Mungkin kelak keberadaan kujang pusaka akan benar2 menjadi jatidiri Kisunda. Awali dengan MAU. Mau kerja keras, mau berpikir, mau jujur, mau berkarya, mau belajar, mau tidak egois …..dll.

Dukungan penuh dari seluruh pemerintah dan masyarakat Jawa Barat khusus nya, menjadikan power agar warisan dan budaya kujang ini tetap terjaga dan lestari. Jangan sampai nanti rebut dan kebakaran jenggot manakala sudah dipatent kan oleh Negara lain. Saving Our Culture Heritage, To be in Harmony with the Universe. Jangan hanya jadi slogan indah tapi harus terealisasi dan benar-benar disadari oleh seluruh masyarakat kita.


Selamat Datang di Gosali Pamor Siliwangi

•June 7, 2008 • 4 Comments

Selamat Datang di Situs Gosali Pamor Siliwangi (GPS). Dalam Bahasa Sunda Gosali berarti, bengkel tempa tempat Mpu berkarya dan berkreasi seni tosan aji. Saat ini GPS dipimpin oleh Bayu S. Hidajat. Seorang Mpu atau Bladesmith Master yang saat ini masih selalu setia dalam karya dan kreasi seni tosan aji adalah Amas Sambas.

Situs ini kami buat sebagai sarana informasi, diskusi dan tukar pengetahuan khusus nya yang berhubungan dengan perkembangan Seni Tempa Tosan Aji dan lebih spesifik lagi untuk perkembangan Material Baja Pamor (Damascussteel) dan Senjata Pusaka Etnik Sunda yaitu Kudjang.

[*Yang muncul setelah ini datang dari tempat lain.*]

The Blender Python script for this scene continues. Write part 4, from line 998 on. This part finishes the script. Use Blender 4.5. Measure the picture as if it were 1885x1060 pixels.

Kami ingin mengajak khususnya generasi muda agar sama-sama mencintai dan melestarikan budaya ini. Siapa lagi yang akan peduli dan mengangkat Budaya Kudjang, kalau bukan warga Jawa Barat. Yukkk…..kita sama-sama belajar dan berkarya dalam pengembangan budaya material pamor dan Kudjang Pamor. Jangan takut dan ragu-ragu dalam mencipta Kudjang jangan pernah juga ada yang berkata ini Kudjang saya yang asli, karena berlubang (matanya) jumlahnya ada sembilan, ada lima, ada tujuh dan lain sebagainya.

Kita semua bebas dalam berkarya dan jangan lupa biasakan deskripsikan secara tertulis dari mulai basic konsep dan beri nama karya kita. Mohon maaf dengan tanpa membedakan etnis dan RAS, orang Jawa Barat harus belajar banyak sama orang Jawa Tengah khususnya Solo dan Yogyakarta kelak akan tahu jawabannya kenapa Keris tidak pernah hilang budayanya dan bahkan merupakan Heritages hasil kebudayaan yang sangat diperhitungkan?.